1. Welcome To Versailles
2. Louis XIV Demons
3. Lesson For The Future Farewell To The Old Ways
4. Death Of A Forest
5. Spring In The Artificial Gardens
6. Lully's Turquerie As Interpreted By An Advanced Scrip
Fernando Corona's recent trip to the UK to perform his latest work Océano under the guise of Murcof laid the foundations for this, his latest release.
Where Océano culminates in a stand-off dialogue between acoustic instruments and Murcof's electronica, on The Versaille Sessions, it's the blending of these apparently diametrically opposed forms of musical expression that leads the way. If Corona's mixture of classical instrumentation, electronica and visual art told us anything, it's that Murcof is pushing conventions and genres to their respective breaking points.
The Versailles Sessions is a recording of a specially commissioned piece of work that recently showcased at an annual festival of light, sound and water in France. Using baroque instrumentation as a starting point (harpsichords, viola da gamb, flute and violin) Murcof then dismantled what was recorded and re-imagined it all through electronic means. Whether that means a bit of heavy reverb here and there, or the almost glitchy fingernails-on-blackboard effect of the strings on Louis XIV's Demons, the result is often exhilarating and challenging.
There are no tunes to be found here at all. This is art as music, this is music as art. You can decry Murcof as pure chin-stroking hogwash if you like, but to immerse yourself in his albums thoroughly is pure joy.
The lilting drone that introduces A Lesson For the Future, Farewell To The Old Ways is accompanied by a heavenly voice that soars out of the speakers. This eventually gives way to a harpsichord that initially sounds as if it should be played jauntily by someone in a dusty old wig before Murcof modulates the sound so that it sounds as if it's being played under water through a wah-wah pedal by a terminally depressed goth.
Mixing baroque classical music with electronica means that this isn't strictly new-classical or straight electronica. This sidestepping of genres means that for the most part Murcof's music feels fairly unique. We've all heard soundscapes before, certainly, but rarely has there been anyone that fuses two genres so perfectly that they compliment each other to such a degree.

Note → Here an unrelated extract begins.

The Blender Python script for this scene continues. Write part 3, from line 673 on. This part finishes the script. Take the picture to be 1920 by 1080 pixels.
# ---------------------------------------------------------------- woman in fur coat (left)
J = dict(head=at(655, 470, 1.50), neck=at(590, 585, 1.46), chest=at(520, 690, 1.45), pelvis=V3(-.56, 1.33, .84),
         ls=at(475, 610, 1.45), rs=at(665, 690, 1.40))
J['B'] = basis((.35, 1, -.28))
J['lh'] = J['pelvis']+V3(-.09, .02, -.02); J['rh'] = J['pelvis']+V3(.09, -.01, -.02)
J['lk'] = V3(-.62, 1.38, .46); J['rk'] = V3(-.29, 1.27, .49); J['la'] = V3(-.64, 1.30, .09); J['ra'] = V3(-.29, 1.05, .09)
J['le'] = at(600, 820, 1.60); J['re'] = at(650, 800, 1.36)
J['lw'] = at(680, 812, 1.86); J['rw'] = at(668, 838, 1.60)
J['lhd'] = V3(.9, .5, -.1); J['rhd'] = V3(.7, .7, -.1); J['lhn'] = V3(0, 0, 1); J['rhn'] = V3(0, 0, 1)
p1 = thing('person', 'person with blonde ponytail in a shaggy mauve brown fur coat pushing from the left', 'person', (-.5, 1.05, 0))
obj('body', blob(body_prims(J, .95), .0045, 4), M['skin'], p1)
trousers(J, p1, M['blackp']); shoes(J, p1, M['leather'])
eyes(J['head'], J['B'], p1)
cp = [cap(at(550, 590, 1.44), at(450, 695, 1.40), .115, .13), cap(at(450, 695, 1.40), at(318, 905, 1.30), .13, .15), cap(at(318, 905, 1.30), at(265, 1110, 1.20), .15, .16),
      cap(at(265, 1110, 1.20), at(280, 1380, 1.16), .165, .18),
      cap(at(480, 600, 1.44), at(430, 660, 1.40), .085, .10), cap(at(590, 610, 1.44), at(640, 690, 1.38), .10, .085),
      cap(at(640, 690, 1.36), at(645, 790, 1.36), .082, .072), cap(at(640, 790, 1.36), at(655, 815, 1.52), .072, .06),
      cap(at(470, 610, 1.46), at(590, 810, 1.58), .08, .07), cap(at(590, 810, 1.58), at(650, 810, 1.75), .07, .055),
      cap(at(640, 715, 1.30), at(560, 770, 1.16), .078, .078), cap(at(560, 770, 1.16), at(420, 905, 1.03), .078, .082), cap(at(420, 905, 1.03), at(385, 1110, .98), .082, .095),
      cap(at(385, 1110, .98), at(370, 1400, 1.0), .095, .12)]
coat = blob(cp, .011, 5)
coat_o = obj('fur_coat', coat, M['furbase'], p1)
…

Perhaps the whole album is summed up best in opening track Welcome To Versailles where drone and atonality rule the day and the live instruments puncture the whirr of machinery occasionally. It feels like a journey to the heart of darkness, where nothing makes much sense, where experimentation is encouraged, and where time and labels simply don't exist.
To wallow in this 11 minute monster is to be immersed in a world that is comforting and slightly scary at the same time. So far Murcof has taken us to the cosmos, and through the oceans; it's well worth joining him at Versailles.